**Stated exercise:** Restate all of the entries exactly, dropping any pictures they hold.

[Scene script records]
↓↓↓

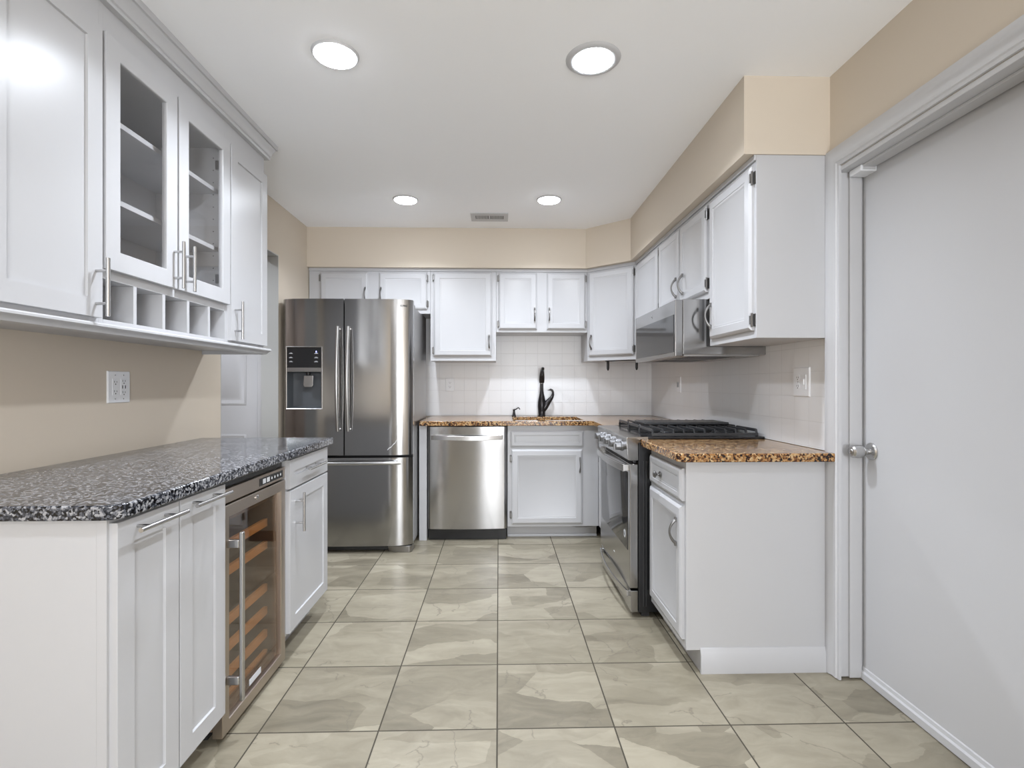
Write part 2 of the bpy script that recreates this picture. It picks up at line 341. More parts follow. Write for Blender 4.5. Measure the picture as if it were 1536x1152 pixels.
# downlights
def downlight(x, y, r, label, ringed=False, lens='lens'):
    t = root('recessed_light', label, 'ceiling light', (x, y, ZC), 0, 'recessed ceiling downlights')
    if ringed:
        prof = [(0.076,0.0),(0.078,0.007),(0.086,0.009),(0.100,0.006),(0.107,0.0)]
    else:
        prof = [(r,0.0),(r+0.001,0.0085),(r+0.005,0.0085),(r+0.011,0.0)]
    mb = MB(); n = 48; base = 0
    for rr, h in prof:
        for k in range(n): mb.v.append((x+rr*math.cos(2*PI*k/n), y+rr*math.sin(2*PI*k/n), ZC-h))
    for i in range(len(prof)-1):
        for k in range(n): mb.f.append((i*n+k, i*n+(k+1)%n, (i+1)*n+(k+1)%n, (i+1)*n+k))
    part('trim_ring', mb, M['trimwhite'], t)
    part('lens', MB().lathe([(r,0.0),(r,0.008),(r*0.96,0.0115),(r*0.8,0.014),(r*0.4,0.0158),(0.001,0.0162)], (x,y,ZC), '-z', 48), M[lens], t)
    d = bpy.data.lights.new('downlight_beam', 'AREA'); d.shape = 'DISK'; d.size = 0.13; d.spread = math.radians(138)
    d.energy = LAMP_WATTS*(0.45 if lens == 'lens_fill' else 0.78 if y > 3 else 1.0); d.color = LAMP_COLOR
    o = bpy.data.objects.new('downlight_beam', d); C.objects.link(o); o.parent = t; o.location = (0, 0, -0.018)
downlight(-0.63, 1.993, 0.078, 'lit round ceiling downlight nearest the upper left glass cabinets')
downlight(0.369, 1.998, 0.074, 'lit ceiling downlight with a wide shadowed trim ring, in front of the door side', True)
downlight(-0.642, 3.543, 0.075, 'lit round ceiling downlight above the refrigerator, left of the air vent')
downlight(0.345, 3.518, 0.075, 'lit round ceiling downlight right of the air vent, before the sink')
# added unseen fill lights, in the hall and behind the camera
downlight(-2.15, 2.95, 0.075, 'added unseen downlight brightening the hall beyond the left opening')
for bx in (-0.63, 0.37):
    for by in (0.45, -1.15): downlight(bx, by, 0.075, 'added unseen fill downlight on the ceiling behind the camera', lens='lens_fill')
# air vent
t = root('air_vent', 'small white slotted air vent in the ceiling near the back wall', 'vent', (-0.071, 3.895, ZC))
x0, x1, y0, y1 = -0.212, 0.070, 3.805, 3.99
xm = (x0+x1)/2
fr = MB().cells([x0,x0+0.035,xm-0.007,xm+0.007,x1-0.035,x1], [y0,y0+0.05,y1-0.05,y1], lambda i, j: not (j == 1 and i in (1, 3)), ZC-0.006, ZC-0.0005)
part('frame', fr, M['trimwhite'], t)
part('duct_opening', MB().box(x0+0.03, x1-0.03, y0+0.04, y1-0.04, ZC-0.0018, ZC-0.0008), M['slot'], t)
nsl = 11
for h in range(2):
    a = x0+0.035 if h == 0 else xm+0.007; b_ = xm-0.007 if h == 0 else x1-0.035
    for k in range(1, nsl):
        xx = a+(b_-a)*k/nsl
        part('slat', MB().box(xx-0.0024, xx+0.0024, y0+0.05, y1-0.05, ZC-0.0055, ZC-0.0018), M['trimwhite'], t)
# ------------------------------------------------------------------ right door
cas = MB()
prof = [(0, 0.0), (0, 0.017), (0.012, 0.021), (0.028, 0.021), (0.040, 0.014), (0.062, 0.014), (0.066, 0.010), (0.078, 0.010), (0.078, 0.0)]   # (from outer edge, out of wall)
def casing(y_out, y_in_dir):   # vertical leg
    return [(XR-h, y_out+y_in_dir*w) for w, h in prof]
zt = 2.142
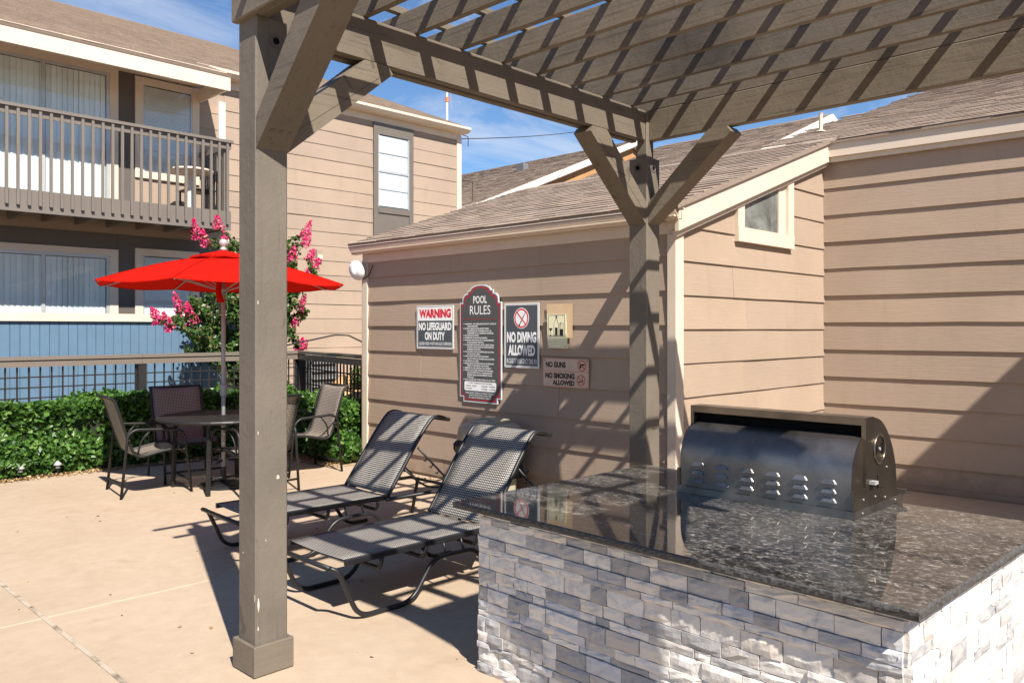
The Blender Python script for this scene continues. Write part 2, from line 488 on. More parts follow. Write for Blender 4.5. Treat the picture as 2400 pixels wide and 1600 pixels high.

↑↑↑

**Completed task:**
Write part 2 of the bpy script that recreates this picture. It picks up at line 341. More parts follow. Write for Blender 4.5. Measure the picture as if it were 1536x1152 pixels.
# downlights
def downlight(x, y, r, label, ringed=False, lens='lens'):
    t = root('recessed_light', label, 'ceiling light', (x, y, ZC), 0, 'recessed ceiling downlights')
    if ringed:
        prof = [(0.076,0.0),(0.078,0.007),(0.086,0.009),(0.100,0.006),(0.107,0.0)]
    else:
        prof = [(r,0.0),(r+0.001,0.0085),(r+0.005,0.0085),(r+0.011,0.0)]
    mb = MB(); n = 48; base = 0
    for rr, h in prof:
        for k in range(n): mb.v.append((x+rr*math.cos(2*PI*k/n), y+rr*math.sin(2*PI*k/n), ZC-h))
    for i in range(len(prof)-1):
        for k in range(n): mb.f.append((i*n+k, i*n+(k+1)%n, (i+1)*n+(k+1)%n, (i+1)*n+k))
    part('trim_ring', mb, M['trimwhite'], t)
    part('lens', MB().lathe([(r,0.0),(r,0.008),(r*0.96,0.0115),(r*0.8,0.014),(r*0.4,0.0158),(0.001,0.0162)], (x,y,ZC), '-z', 48), M[lens], t)
    d = bpy.data.lights.new('downlight_beam', 'AREA'); d.shape = 'DISK'; d.size = 0.13; d.spread = math.radians(138)
    d.energy = LAMP_WATTS*(0.45 if lens == 'lens_fill' else 0.78 if y > 3 else 1.0); d.color = LAMP_COLOR
    o = bpy.data.objects.new('downlight_beam', d); C.objects.link(o); o.parent = t; o.location = (0, 0, -0.018)
downlight(-0.63, 1.993, 0.078, 'lit round ceiling downlight nearest the upper left glass cabinets')
downlight(0.369, 1.998, 0.074, 'lit ceiling downlight with a wide shadowed trim ring, in front of the door side', True)
downlight(-0.642, 3.543, 0.075, 'lit round ceiling downlight above the refrigerator, left of the air vent')
downlight(0.345, 3.518, 0.075, 'lit round ceiling downlight right of the air vent, before the sink')
# added unseen fill lights, in the hall and behind the camera
downlight(-2.15, 2.95, 0.075, 'added unseen downlight brightening the hall beyond the left opening')
for bx in (-0.63, 0.37):
    for by in (0.45, -1.15): downlight(bx, by, 0.075, 'added unseen fill downlight on the ceiling behind the camera', lens='lens_fill')
# air vent
t = root('air_vent', 'small white slotted air vent in the ceiling near the back wall', 'vent', (-0.071, 3.895, ZC))
x0, x1, y0, y1 = -0.212, 0.070, 3.805, 3.99
xm = (x0+x1)/2
fr = MB().cells([x0,x0+0.035,xm-0.007,xm+0.007,x1-0.035,x1], [y0,y0+0.05,y1-0.05,y1], lambda i, j: not (j == 1 and i in (1, 3)), ZC-0.006, ZC-0.0005)
part('frame', fr, M['trimwhite'], t)
part('duct_opening', MB().box(x0+0.03, x1-0.03, y0+0.04, y1-0.04, ZC-0.0018, ZC-0.0008), M['slot'], t)
nsl = 11
for h in range(2):
    a = x0+0.035 if h == 0 else xm+0.007; b_ = xm-0.007 if h == 0 else x1-0.035
    for k in range(1, nsl):
        xx = a+(b_-a)*k/nsl
        part('slat', MB().box(xx-0.0024, xx+0.0024, y0+0.05, y1-0.05, ZC-0.0055, ZC-0.0018), M['trimwhite'], t)
# ------------------------------------------------------------------ right door
cas = MB()
prof = [(0, 0.0), (0, 0.017), (0.012, 0.021), (0.028, 0.021), (0.040, 0.014), (0.062, 0.014), (0.066, 0.010), (0.078, 0.010), (0.078, 0.0)]   # (from outer edge, out of wall)
def casing(y_out, y_in_dir):   # vertical leg
    return [(XR-h, y_out+y_in_dir*w) for w, h in prof]
zt = 2.142
The Blender Python script for this scene continues. Write part 2, from line 488 on. More parts follow. Write for Blender 4.5. Treat the picture as 2400 pixels wide and 1600 pixels high.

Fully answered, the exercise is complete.